Spoiler warning and helpful suggestion (copied from those in the earlier threads):
Spoiler Warning: this thread contains unrot13'd spoilers for Harry Potter and the Methods of Rationality up to the current chapter and for the original Harry Potter series. Please continue to use rot13 for spoilers to other works of fiction, or if you have insider knowledge of future chapters of Harry Potter and the Methods of Rationality.
A suggestion: mention at the top of your comment which chapter you're commenting on, or what chapter you're up to, so that people can understand the context of your comment even after more chapters have been posted. This can also help people avoid reading spoilers for a new chapter before they realize that there is a new chapter.

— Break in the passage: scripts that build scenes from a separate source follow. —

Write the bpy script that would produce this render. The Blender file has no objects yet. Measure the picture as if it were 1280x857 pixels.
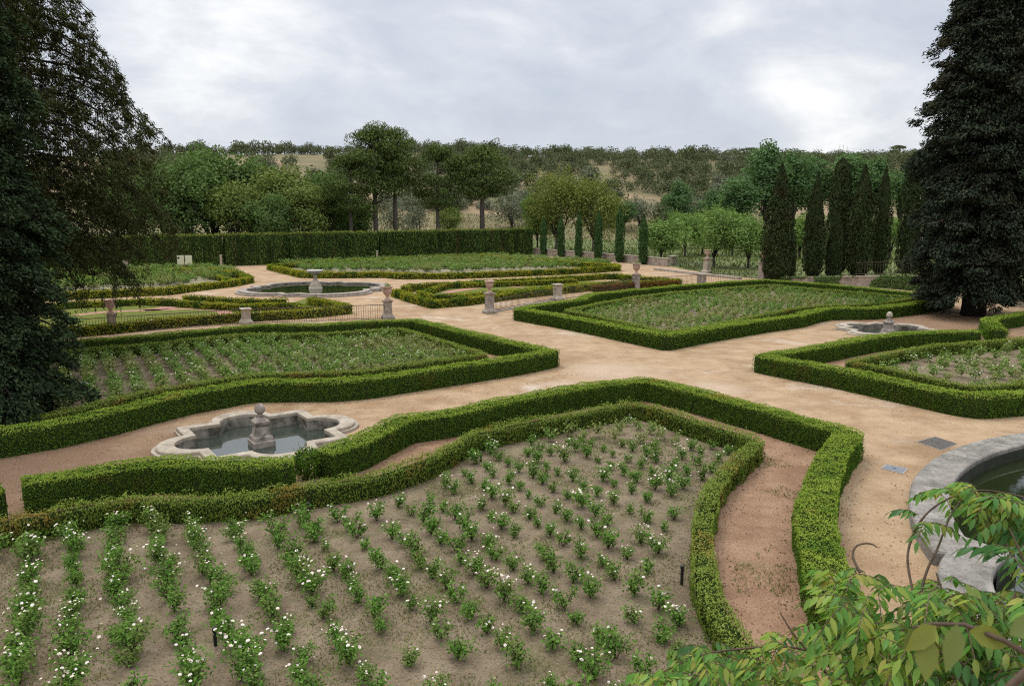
import bpy, bmesh, math, random
import numpy as np
from mathutils import Vector
from mathutils.geometry import tessellate_polygon

R = np.random.default_rng(7)
random.seed(7)
C = bpy.context.scene.collection
S = bpy.context.scene
PI = math.pi

# ------------------------------------------------------------------ camera model (photo pixels 1280x857 -> ground)
F, H = 976.0, 7.0
PH = math.atan((428.5 - 264) / F)

def ray(px, py):
    u, v = px - 640, 428.5 - py
    return np.array([u, F * math.cos(PH) + v * math.sin(PH), -F * math.sin(PH) + v * math.cos(PH)])

def P(px, py, z=0.0):
    d = ray(px, py)
    t = (z - H) / d[2]
    return np.array([d[0] * t, d[1] * t])

def PP(pts, z=0.0):
    return [P(a, b, z) for a, b in pts]

def at_y(px, py, Y):
    d = ray(px, py)
    t = Y / d[1]
    return np.array([d[0] * t, Y, H + d[2] * t])

def proj(p):
    x, y, z = p[0], p[1], p[2] - H
    f = y * math.cos(PH) - z * math.sin(PH)
    up = y * math.sin(PH) + z * math.cos(PH)
    return 640 + F * x / f, 428.5 - F * up / f

# ------------------------------------------------------------------ noise
def _hash(ix, iy, iz):
    h = (ix * 374761393 + iy * 668265263 + iz * 1274126177) & 0xffffffff
    h = ((h ^ (h >> 13)) * 1274126177) & 0xffffffff
    return ((h ^ (h >> 16)) & 0xffff) / 65535.0

def noise(p, s=1.0):
    p = np.asarray(p, float) * s + 1000.0
    i = np.floor(p).astype(np.int64)
    f = p - i
    f = f * f * (3 - 2 * f)
    r = 0
    for a in (0, 1):
        for b in (0, 1):
            for c in (0, 1):
                w = (f[:, 0] if a else 1 - f[:, 0]) * (f[:, 1] if b else 1 - f[:, 1]) * (f[:, 2] if c else 1 - f[:, 2])
                r = r + w * _hash(i[:, 0] + a, i[:, 1] + b, i[:, 2] + c)
    return r * 2 - 1

def nrm(v):
    return v / np.maximum(np.linalg.norm(v, axis=-1, keepdims=True), 1e-9)

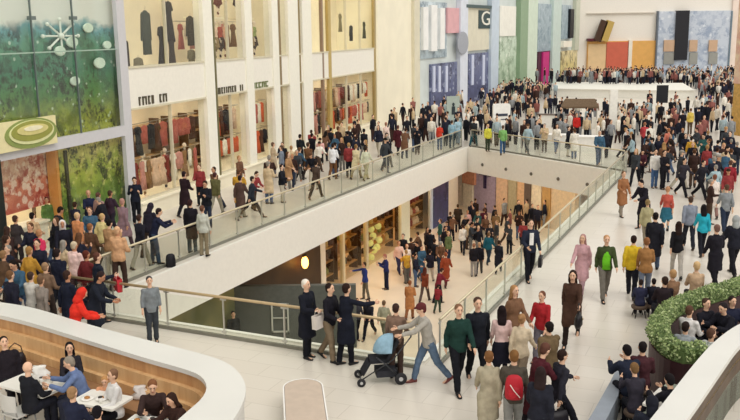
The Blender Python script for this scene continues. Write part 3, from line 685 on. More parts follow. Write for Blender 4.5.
# mural z range
zb = beam[0]; zt = ZT
mb = MB(); PF.box(mb, sL, s_post+.25, zb, zt, -.42, -.37)
f = lambda y: (PF.hit(60, y, -.37)[1]-zb)/(zt-zb)
tag(mb.build('forest_mural', muralmat('mural', [(0, 'a8ae44'), (f(118), '8c9a40'), (f(95), '4c8048'), (f(70), '3a7e5e'), (f(45), '5a9478'), (f(28), '66a0a8'), (f(20), 'dfe3dc'), (1, 'e2e2dc')], nsc=1.6, cutz=f(19), amt=.12, thr=.2, dark='1c2a20')),
    'tall green and teal forest picture filling the upper glass of the corner shop', 'mural')
def disc(P_, x, y, r_, d, col, label, name, sn=16, rx=None):
    s_, z_ = P_.hit(x, y, d); m_ = MB(); m_.N = sn; c = P_.pt(s_, z_, d); rx = rx or r_
    m_.loft([(c-P_.n*.04, P_.u, ZV, rx*.9, r_*.9), (c-P_.n*.02, P_.u, ZV, rx, r_), (c+P_.n*.02, P_.u, ZV, rx, r_), (c+P_.n*.04, P_.u, ZV, rx*.9, r_*.9)])
    o = m_.build(name, mat(col, .5)); tag(o, label, name.split('_')[-1]); return o
for x, y, r_, wh in ((72, 42, .19, 'larger one beside the starburst'), (60, 51, .17, 'under the starburst'), (99.5, 63, .2, 'lowest near the grey post'), (107, 45, .15, 'nearest the grey post'), (75, 81, .16, 'in front of the dark tree'), (88, 28, .17, 'highest of the pale discs')):
    disc(PF, x, y, r_, -.25, 'd3e6d6', 'pale round disc ornament %s in the forest window' % wh, 'disc_ornament', rx=r_*1.7)
s_, z_ = PF.hit(61, 36, -.25); mb = MB(); c = PF.pt(s_, z_, -.25)
for q in range(8):
    a = q*math.pi/4; dv = PF.u*math.cos(a)*1.7+ZV*math.sin(a); mb.tube([c+dv*.12, c+dv*.5], .035, 6); mb.ell(c+dv*.56, (.07, .07, .07))
mb.ell(c, (.12, .12, .12)); tag(mb.build('starburst_ornament', mat('e8efe6', .4)), 'white eight pointed starburst ornament hanging in the forest window', 'ornament')
# yellow board sign with green oval emblem
r = MB(); PF.pbox(r, -6, 119.5, 57, 149, .1, .2); 
o = r.build('board_sign', mat('e9dfae', .5, var=.04)); tag(o, 'pale yellow board sign with a green oval emblem above the grey beam', 'sign')
s_, z_ = PF.hit(32, 133, .22)
for q, (rx, rz_, cc, dd) in enumerate(((1.25, .48, '8d9b58', .21), (1.08, .38, 'dfe0a8', .235), (1.0, .32, '9a9c4c', .25), (.75, .17, 'd9cf8a', .27), (.45, .08, 'f0e9c8', .29))):
    m_ = MB(); m_.N = 28; c = PF.pt(s_, z_+.04*q, dd); m_.loft([(c-PF.n*.02, PF.u, ZV, rx, rz_), (c+PF.n*.015, PF.u, ZV, rx, rz_)]); m_.build('emblem_ring', mat(cc, .5), o)
# interior under the beam
zc = beam[1]
mb = MB(); PF.pbox(mb, 2, 150, 56, 209, -.95, -.85); tag(mb.build('patterned_panel', muralmat('redpat', [(0, 'b9604e'), (.4, 'd98a70'), (.6, 'e6c9b0'), (1, 'e0a890')], spot='f6eee0', sc=2.6, dark='a63a30', thr=.5, nsc=2.5, amt=1.0)), 'red and white patterned wall panel inside the corner shop', 'panel')
mb = MB(); PF.pbox(mb, 57, 150, 66, 196, -.8, -.4, 0); tag(mb.build('orange_pillar', mat('d99a55', .5)), 'narrow orange pillar between the red panel and the green display', 'pillar')
mb = MB(); PF.pbox(mb, 66.5, 150, 69, 196, -.6, -.3, 0); tag(mb.build('dark_pillar', mat('3a3a2c', .5)), 'thin dark upright beside the orange pillar in the corner shop', 'pillar')
mb = MB(); PF.box(mb, S(69, 170), s_post+.25, 0, zc, -.42, -.37); tag(mb.build('foliage_display', muralmat('leafpat', [(0, '4e7a38'), (.4, '6f8c3a'), (.7, 'a3b04a'), (1, 'c9bc70')], spot='e8e090', sc=2.6, dark='26301f', thr=.3, nsc=1.5, amt=.9)), 'yellow green foliage picture under the grey beam beside the post', 'mural')
mb = MB(); PF.pbox(mb, -3, 160, 4.5, 240, .0, .2, 0); tag(mb.build('dark_pillar', mat('1d2422', .5)), 'black upright at the far left edge of the corner shop', 'pillar')
cpt = PF.pt((S(5, 170)+sR)/2, zc-.05, -1.9); fill_panel(cpt, (9, 1.6), aF, 4.5, 'fff0d8', 'added long warm fill panel inside the corner shop', None)  # added fill for the dark corner shop interior
mb = MB(); PF.box(mb, sL, sR, zc-.0, zc+.15, -3, -.45); tag(mb.build('ceiling', cream), kind='structure')
mb = MB(); PF.box(mb, S(6, 190), S(52, 190), 0, .95, -.8, -.3); PF.box(mb, S(5, 190), S(53, 190), .95, 1.02, -.85, -.22); tag(mb.build('display_counter', mat('e8e0cc', .5)), 'white counter below the red patterned panel in the corner shop', 'counter')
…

Independent of the fact that I believe the desired outcome (less free discussion) is itself a wrong direction, it also encourages EY to be careless with authors notes in the future, due to believing he can "take them back". It also punishes people for honest mistakes.
Maybe 8 karma isn't a lot to you, but it's what I lost just for disagreeing, not even for violating the rule myself. I also think that rot13 is a bad choice, since it requires external programs - implementing a spoiler tag for comments the way there appears to be one in use in some article posts would reduce the burden both to discuss spoilers and to read those discussions. (this is more "compliance is more trouble than it's worth" than "enforcement is more trouble than it's worth", but it's a similar kind of problem.)
I think a likely result is that people either shy away from discussing it at all, or have it as an implicit assumption (to their unrot13ed posts) and are caught in a trap when someone who doesn't know asks what they're talking about. Or we end up with a lot of noise whenever someone who isn't aware of the rule runs into it.